Le Puy-en-Velay - History

History

For more details on this topic, see Bishop of Le Puy-en-Velay.

Le Puy-en-Velay was a major bishopric in medieval France, founded early, though its early history is legendary. According to a martyrology compiled by Ado of Vienne and published in many copies in 858, which was supplemented in the mid-10th century by Gauzbert of Limoges, a certain priest named George accompanied a certain Front, the first Bishop of Périgueux, when they were sent to proselytize in Gaul. Front was added to the list of the apostles to Gaul, traditionally sent out to reorganize Christians after the persecutions that are associated with Decius, circa 250. As with others of the group, notably Saint Martial of Limoges, later mythology pushed Saint Front and the priest George back in time, and tells how George had been restored to life with a touch of Saint Peter's staff. The expanding legend of this St. George, which, according to the Church historian Duchesne is not earlier than the eleventh century, then makes that saint one of the Seventy Apostles of the Gospel of Luke, and tells how he founded the church of the que dicitur Vetula in pago Vellavorum— as Ruessium began to be called during the fourth century: the city "called Vetula in the pays of the Vellavi" a document of 1004 termed it. Vetula means "the old woman": pagans were still making small images of her as late as the sixth century in Flanders, according to the vita of Saint Eligius. This was the first cathedral at Le Puy.

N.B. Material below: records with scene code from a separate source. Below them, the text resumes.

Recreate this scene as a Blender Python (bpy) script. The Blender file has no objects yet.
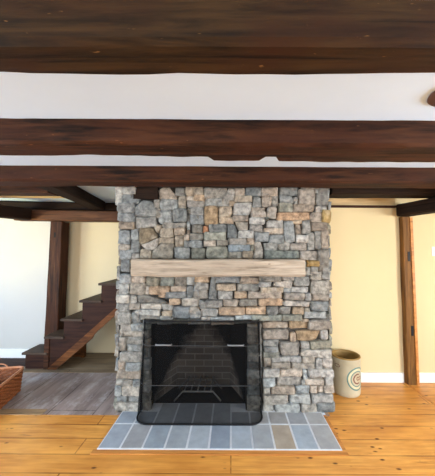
import bpy, bmesh, math, random
from mathutils import Vector, Matrix, noise
random.seed(7)
S = bpy.context.scene
COL = S.collection

# ---------------------------------------------------------------- colour helpers
def lin(c):
    c /= 255.0
    return c / 12.92 if c <= .04045 else ((c + .055) / 1.055) ** 2.4
def rgb(r, g, b, k=1.0):
    return (min(1, lin(r) * k), min(1, lin(g) * k), min(1, lin(b) * k), 1)

# ---------------------------------------------------------------- node helpers
class NT:
    def __init__(self, name, rough=.7, metal=0.0):
        self.m = bpy.data.materials.new(name); self.m.use_nodes = True
        self.t = self.m.node_tree; self.n = self.t.nodes; self.l = self.t.links
        self.b = self.n['Principled BSDF']
        self.b.inputs['Roughness'].default_value = rough
        self.b.inputs['Metallic'].default_value = metal
        self.b.inputs['Specular IOR Level'].default_value = .35
    def new(self, t, **kw):
        n = self.n.new(t)
        for k, v in kw.items(): setattr(n, k, v)
        return n
    def link(self, a, b): self.l.new(a, b)
    def coord(self, which='Object', scale=(1, 1, 1), rot=(0, 0, 0), loc=(0, 0, 0)):
        c = self.new('ShaderNodeTexCoord'); mp = self.new('ShaderNodeMapping')
        mp.inputs['Scale'].default_value = scale; mp.inputs['Rotation'].default_value = rot
        mp.inputs['Location'].default_value = loc
        self.link(c.outputs[which], mp.inputs['Vector']); return mp.outputs[0]
    def noise(self, vec, scale, detail=4, rough=.55, dist=0):
        n = self.new('ShaderNodeTexNoise'); self.link(vec, n.inputs['Vector'])
        n.inputs['Scale'].default_value = scale; n.inputs['Detail'].default_value = detail
        n.inputs['Roughness'].default_value = rough; n.inputs['Distortion'].default_value = dist
        return n.outputs['Fac']
    def ramp(self, fac, stops):
        r = self.new('ShaderNodeValToRGB'); e = r.color_ramp.elements
        while len(e) < len(stops): e.new(.5)
        for el, (p, c) in zip(e, stops): el.position = p; el.color = c
        self.link(fac, r.inputs[0]); return r.outputs[0]
    def mix(self, fac, a, b, mode='MIX'):
        x = self.new('ShaderNodeMix', data_type='RGBA', blend_type=mode)
        for s, v in ((x.inputs[0], fac), (x.inputs[6], a), (x.inputs[7], b)):
            if isinstance(v, (int, float, tuple)): s.default_value = v
            else: self.link(v, s)
        return x.outputs[2]
    def math(self, op, a, b=0.0, clamp=False):
        x = self.new('ShaderNodeMath', operation=op, use_clamp=clamp)
        for s, v in ((x.inputs[0], a), (x.inputs[1], b)):
            if isinstance(v, (int, float)): s.default_value = v
            else: self.link(v, s)
        return x.outputs[0]
    def bump(self, h, strength=.4, dist=.01):
        b = self.new('ShaderNodeBump'); b.inputs['Strength'].default_value = strength
        b.inputs['Distance'].default_value = dist
        self.link(h, b.inputs['Height']); self.link(b.outputs[0], self.b.inputs['Normal'])
    def color(self, c):
        if isinstance(c, tuple): self.b.inputs['Base Color'].default_value = c
        else: self.link(c, self.b.inputs['Base Color'])
        return self.m

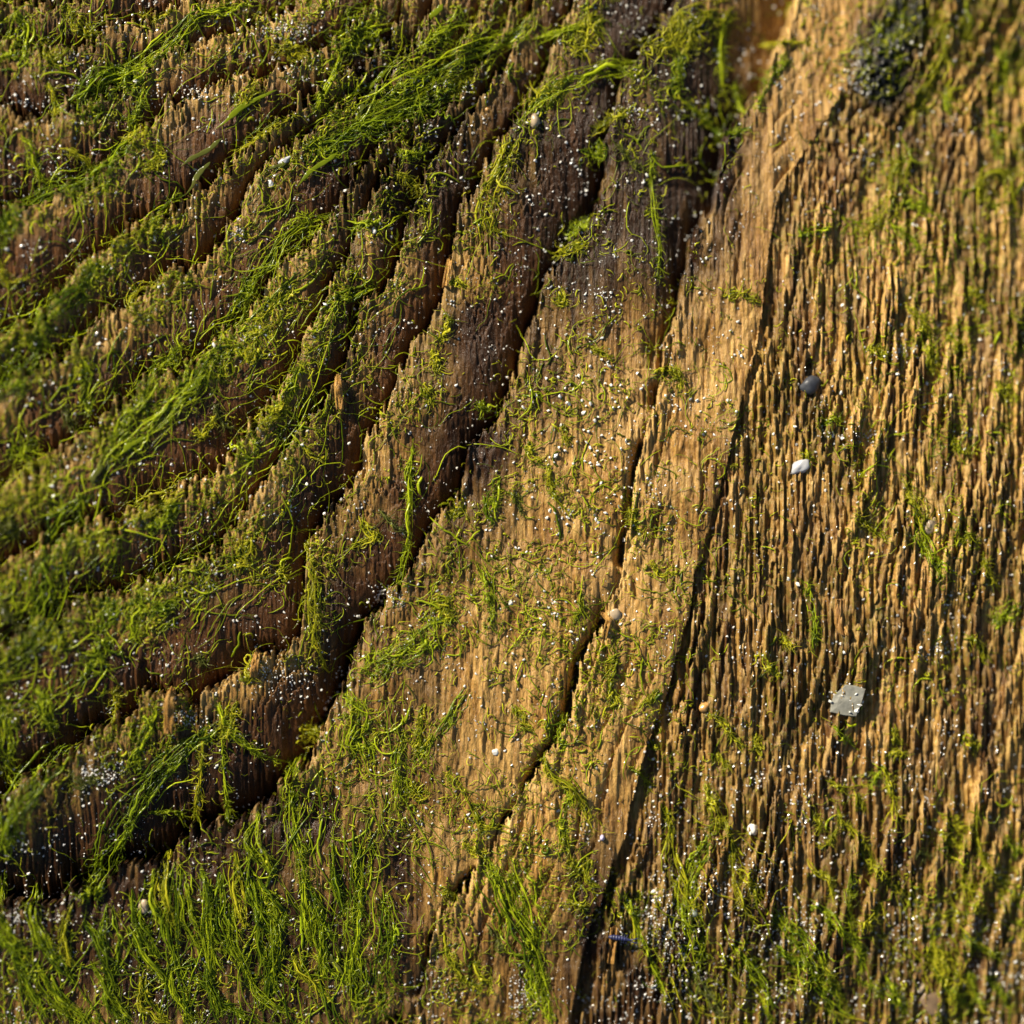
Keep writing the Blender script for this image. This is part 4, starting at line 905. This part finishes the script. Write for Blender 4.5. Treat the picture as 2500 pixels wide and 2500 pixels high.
# the square grey stone: a flat chip with a broken outline
def slab():
    out = np.array([(2068, 1673), (2092, 1676), (2117, 1684), (2108, 1716), (2094, 1752), (2062, 1749), (2030, 1741), (2033, 1720), (2039, 1700), (2056, 1685)], float)
    c = out.mean(0); n = len(out)
    z0 = float(np.max(drape(out[:, 0], out[:, 1], .5))) + 2
    rings = [(.93, -11), (1.0, -7), (1.0, 3), (.95, 6.5), (.6, 8), (.25, 8.6)]
    v = []
    for s_, dz in rings:
        p = c + (out - c) * s_
        v.append(world_pts(p[:, 0], p[:, 1], z0 + dz + 1.2 * np.sin(p[:, 0] / 9) + .8 * np.cos(p[:, 1] / 7)))
    v.append(world_pts(c[:1], c[1:], np.array([z0 + 9.0]))); v = np.concatenate(v)
    f = []
    for r_ in range(len(rings) - 1):
        for i in range(n): f.append((r_ * n + i, (r_ + 1) * n + i, (r_ + 1) * n + (i + 1) % n, r_ * n + (i + 1) % n))
    t = (len(rings) - 1) * n
    for i in range(0, n, 2): f.append((t + i, len(v) - 1, t + (i + 2) % n, t + i + 1))
    o = obj("grey_stone", v, f, M['grey_stone'], None, False)
    tag(o, "flat square grey stone chip dotted with white grains among the ridges", "stone chip")
    for (x, y, r) in [(2059, 1700, 4), (2093, 1696, 4.2), (2100, 1722, 5), (2077, 1740, 5), (2094, 1739, 6), (2084, 1724, 3), (2030, 1714, 4.5), (2096, 1733, 4)]:
        vv = grain_mesh(g) * r * S
        q = obj("sand_grain", vv, IF, M['quartz'], None, False); q.location = world_pts(x, y, z0 + 8)
        tag(q, "white sand grain lying on the flat square grey stone", "sand grain", "white grains on the square stone")
slab()
stone("white_pebble", (1959, 1139), 22, 17, 15, 'milky', "milky white pebble wedged in the ridged field")
stone("dark_pebble", (1983, 940), 23, 20, 17, 'slate', "blue black pebble sunk between upper ridges")
stone("amber_bead", (2013, 968), 9, 8, 8, 'brown_chip', "small brown bead touching the blue black pebble", "grain")
stone("amber_grain", (1722, 1729), 14, 13, 11, 'amber', "round orange amber grain between dark ridges", "grain")
stone("tan_chip", (1503, 1499), 14, 14, 8, 'tan_chip', "rounded translucent tan chip on the rim of the golden band", "stone chip")
stone("pale_chip", (354, 2207), 16, 20, 10, 'tan_chip', "pale oval chip among the lower left filaments", "stone chip")
stone("yellow_grain", (2259, 2427), 11, 11, 9, 'tan_chip', "cream coloured grain just above the large brown chip", "grain")
stone("brown_chip", (2290, 2462), 36, 26, 9, 'brown_chip', "large glossy brown chip near the bottom right corner", "stone chip")
stone("green_pebble", (1697, 2234), 10, 10, 8, 'green_stone', "small grey green pebble caught on the wide lower rope")
stone("pale_flake", (2277, 1285), 20, 14, 6, 'tan_chip', "pale flake held by the slim rope in the ridges", "stone chip")
stone("beige_grain", (1306, 290), 17, 13, 11, 'tan_chip', "beige grain under the ragged rope on the dark wood", "grain")
stone("lilac_grain", (1472, 2050), 6.5, 6.5, 6, 'lilac', "tiny lilac grain on the lower golden wood", "grain")
stone("white_grain", (693, 391), 16, 8, 7, 'milky', "elongated milky grain by the pale glossy blade", "grain")
stone("white_grain", (660, 447), 9, 8, 7, 'quartz', "bright white grain below the elongated milky one", "grain")
stone("white_grain", (912, 560), 9, 6, 6, 'quartz', "white grain beside the short brush on a rim", "grain")
stone("white_grain", (1247, 1471), 7, 7, 6, 'quartz', "largest white grain on the golden terrace", "grain")
stone("white_grain", (1208, 1836), 9, 8, 7, 'quartz', "brilliant white grain on the lower golden terrace", "grain")
stone("white_grain", (2327, 964), 8, 8, 7, 'quartz', "brilliant white grain near the right edge above mid height", "grain")
stone("white_grain", (1842, 2030), 13, 12, 9, 'quartz', "white grain heap's largest stone on the lower ridges", "grain")
stone("orange_grain", (1189, 260), 4.5, 4.5, 4, 'amber', "speck of orange grit on dark fibres at the top", "grain")
stone("orange_grain", (76, 527), 6, 6, 5, 'tan_chip', "cream grain on the upper left ledge", "grain")
stone("orange_grain", (1872, 1035), 6, 6, 5, 'amber', "small orange grain in the ridges left of the white pebble", "grain")

# --- sand grains one can point at: about 260
SETS = [  # region test, count, label, group
    (lambda g, n: (g.normal(1440, 90, n), g.normal(960, 70, n)), 62, "glassy white sand grain in the cluster on the upper golden terrace", "white grains on the upper golden terrace", 2.6, 4.0),
    (lambda g, n: (g.uniform(1330, 1560, n), g.uniform(1080, 1330, n)), 46, "white sand grain scattered on the middle golden terrace", "white grains on the middle golden terrace", 2.4, 3.9),
    (lambda g, n: (g.uniform(1180, 1450, n), g.uniform(1330, 1700, n)), 30, "white sand grain on the lower golden terrace", "white grains on the lower golden terrace", 2.2, 3.6),
    (lambda g, n: (g.uniform(1280, 1620, n), g.uniform(40, 760, n)), 34, "white sand grain on the dark brown wood at upper centre", "white grains on the dark upper wood", 2.2, 3.8),
    (lambda g, n: (g.uniform(1750, 2480, n), g.uniform(700, 1650, n)), 40, "white sand grain caught between the upright ridges", "white grains in the ridged field", 2.3, 3.9),
    (lambda g, n: (g.uniform(1550, 2480, n), g.uniform(1800, 2480, n)), 34, "white sand grain among the lower right ropes", "white grains at lower right", 2.2, 3.8),
    (lambda g, n: (g.uniform(20, 900, n), g.uniform(20, 1600, n)), 44, "white sand grain caught in the left hand algae and ledges", "white grains in the left hand algae", 2.4, 4.2),
]
protos = []
for i in range(6):
    me = obj("sand_grain", grain_mesh(g) * S, IF, M['quartz'], None, False)
    protos.append(me)
first = True
cnt = 0
for fn, n, label, grp, r0, r1 in SETS:
    X, Y = fn(g, n); X = np.clip(X, 8, 2490); Y = np.clip(Y, 8, 2490)
    Z = drape(X, Y, .6)
    for x, y, z in zip(X, Y, Z):
        o = protos[cnt] if cnt < 6 else protos[cnt % 6].copy()
        if cnt >= 6: COL.objects.link(o)
        r = g.uniform(r0, r1) * 1.15; o.scale = (r, r, r)
        o.location = world_pts(x, y, z + r * .6 + 1); o.rotation_euler = g.uniform(0, 6, 3)
        tag(o, label, "sand grain", grp); cnt += 1

# --- the springtail
def springtail():
    hx, hy, tx, ty = 1547, 2302, 1487, 2292         # head end, tail end
    K, sd = 64, 14
    s = np.linspace(0, 1, K)                          # 0 tail .. 1 head
    x = tx + (hx - tx) * s; y = ty + (hy - ty) * s - 1.5 * np.sin(s * math.pi)
    zb = float(np.max(drape(x, y, .5)))
    R = 6.6 * np.clip(np.sin(np.clip(s * 1.02 + .015, 0, 1) ** .72 * math.pi) ** .42, .08, 1) * np.interp(s, [0, .3, .72, .8, .9, 1], [.95, 1, .82, .68, .8, .55])
    R = R * (1 + .09 * np.cos(s * 2 * math.pi * 9.0) * (s < .8))
    root = bpy.data.objects.new("springtail", None); COL.objects.link(root)
    root.location = world_pts(1517, 2297, zb)
    root.empty_display_size = .05
    tag(root, "tiny segmented dark blue springtail on a tan splinter in the long shadow", "insect")
    loc = np.array(root.location)
    def part(nm, P, Rr, sides):
        v, f = tubes(P, Rr, sides)
        # close the ends
        n0 = len(v); v = np.concatenate([v, P[:, 0], P[:, -1]])
        return obj(nm, v - loc, f, M['blue'], root)
    P = world_pts(x, y, zb + 9 + 0 * s)
    part("body", P[None], (R * S)[None], sd)
    ux, uy = (hx - tx) / 61, (hy - ty) / 61
    for sg in (-1, 1):
        for q in (.52, .62, .72):
            bx, by = tx + (hx - tx) * q, ty + (hy - ty) * q
            pts = np.array([(bx - uy * 4 * sg, by + ux * 4 * sg, zb + 6), (bx - uy * 9 * sg + 1, by + ux * 9 * sg, zb + 6), (bx - uy * 12 * sg + 3 * ux, by + ux * 12 * sg, zb + .5)])
            part("leg", world_pts(pts[:, 0], pts[:, 1], pts[:, 2])[None], np.array([[1.2, 1.0, .6]]) * S, 5)
        a0 = np.array([(hx - 2, hy + 2.5 * sg, zb + 10), (hx + 6, hy + 5 * sg, zb + 11), (hx + 13, hy + 6 * sg, zb + 9)])
        part("antenna", world_pts(a0[:, 0], a0[:, 1], a0[:, 2])[None], np.array([[1.5, 1.3, .8]]) * S, 6)
springtail()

Following St. George the founder, later medieval local traditions evoke a legendary list of bishops at this chief town of the pays of Le Velay: Macarius, Marcellinus, Roricius, Eusebius, Paulianus, and Vosy (Evodius), all of them canonized by local veneration. It will have been from Bishop Paulianus that the Gaulish settlement of Ruessium/Vellavorum received its Christianizing name, Saint-Paulien. A bishop Evodius attended the Council of Valence in 374.

In the early 1180s peasants of Le Puy, lead by a carpenter named Durandus, formed a conspiratio (sworn association) called the Capucciati (because of the white hoods they wore as a sign of their conspiratio), they challenged seigneurial dominance in a short lived attempt at reformation.